Da vielfach nicht mit hinreichender Sicherheit die Unabhängigkeit der betreffenden Aufsichtsratsmitglieder festgestellt werden kann, dürfte bis zu einer Klarstellung durch die Kodexkommission oder die Rechtsprechung eher ein zurückhaltender Umgang mit dem Unabhängigkeitstestat und ein erhöhtes Maß an Transparenz zu empfehlen sein; andernfalls besteht die Gefahr, dass sowohl Entlastungs- als auch Wahlbeschlüsse wegen der Abgabe angeblich fehlerhafter Entsprechenserklärungen angefochten und für nichtig erklärt werden.
Institutionelle Stimmrechtsvertreter
Das Kriterium der Unabhängigkeit ist auch anderweitig von Bedeutung: Insbesondere bei börsennotierten Gesellschaften mit internationalem Aktionärskreis gewinnen institutionelle Stimmrechtsvertreter (so genannte proxy advisors) vor allem aus dem anglo-amerikanischen Raum vermehrt an Einfluss und können für die Sicherung erforderlicher Beschlussmehrheiten durchaus entscheidend werden. Das Abstimmungsverhalten solcher proxy advisors orientiert sich an internen Richtlinien, die in erster Linie vom monistischen Board-System geprägt sind und die Besonderheiten des deutschen Aktienrechts oft nur sehr unvollkommen berücksichtigen: So gehen einige Abstimmungsrichtlinien davon aus, dass der Vorschlag zur Wiederwahl eines Aufsichtsratsmitglieds wegen fehlender Unabhängigkeit abzulehnen ist, wenn dieses bereits zwölf Jahre im Aufsichtsrat der Gesellschaft vertreten war.
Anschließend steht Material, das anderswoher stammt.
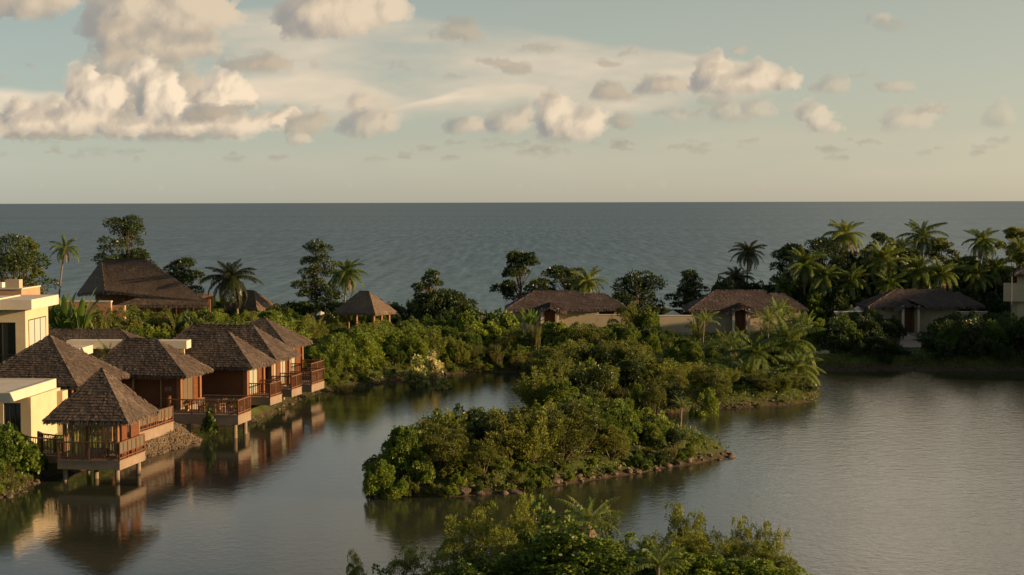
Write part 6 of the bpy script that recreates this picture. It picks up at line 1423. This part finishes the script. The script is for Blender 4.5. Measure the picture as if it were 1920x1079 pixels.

Andere Vorgaben gehen dahin, dass mindestens ein Drittel aller Aufsichtsratsmitglieder unabhängig sein muss. Auf Grund dieser Gemengelage aus teilweise divergierenden Anforderungen von Gesetz, Kodex und Abstimmungsempfehlungen institutioneller Stimmrechtsvertreter empfiehlt es sich, bereits im Vorfeld der Hauptversammlung unter Beachtung insiderrechtlicher Beschränkungen in einen konstruktiven Dialog mit maßgeblichen Stimmrechtsvertretern einzutreten. Erfahrungen haben gezeigt, dass proxy advisors bei gut begründeter Erläuterung bereit sind, im Einzelfall auch die Angemessenheit ihrer Abstimmungsempfehlungen unter Berücksichtigung der konkreten Situation bei der Gesellschaft und losgelöst von starren Richtlinienvorgaben kritisch zu überdenken.
Mitteilungspflichten der Verwahrbanken
Ein weiteres spannendes Themenfeld könnte sich bei Hauptversammlungen von Gesellschaften mit Namensaktien mit Blick auf eine neuere – im Ergebnis verfehlte – Entscheidung des OLG Köln ergeben. Danach haben auch so genannte Legitimationsaktionäre, die im Aktienregister anstelle des „wahren“ Aktionärs eingetragen sind (z. B. Kreditinstitute), bei Überschreiten meldepflichtiger Schwellenwerte Stimmrechtsmitteilungen nach dem Wertpapierhandelsgesetz zu veröffentlichen. Ein Unterbleiben dieser Mitteilungen führt zum Stimmverlust und kann, sofern die Stimmen für die Beschlussfassung erheblich geworden sind, Anfechtungsrisiken begründen. In praktischer Hinsicht dürfte sich bis zu einer höchstrichterlichen Klärung dieser Frage für Namensaktienemittenten für diese Hauptversammlung empfehlen, darauf hinzuwirken, dass die Verwahrbanken rechtzeitig jeden teilnahmewilligen wahren Aktionär unmittelbar zur Eintragung in das Aktienregister der Gesellschaft melden, um etwaige Stimmrechtsverluste zu vermeiden.
Trotz des positiv zu vermerkenden allgemeinen Rückgangs von Beschlussmängelklagen ergeben sich somit auch für die kommenden Hauptversammlungen zahlreiche Risikofelder, die eine professionelle Vorbereitung erfordern.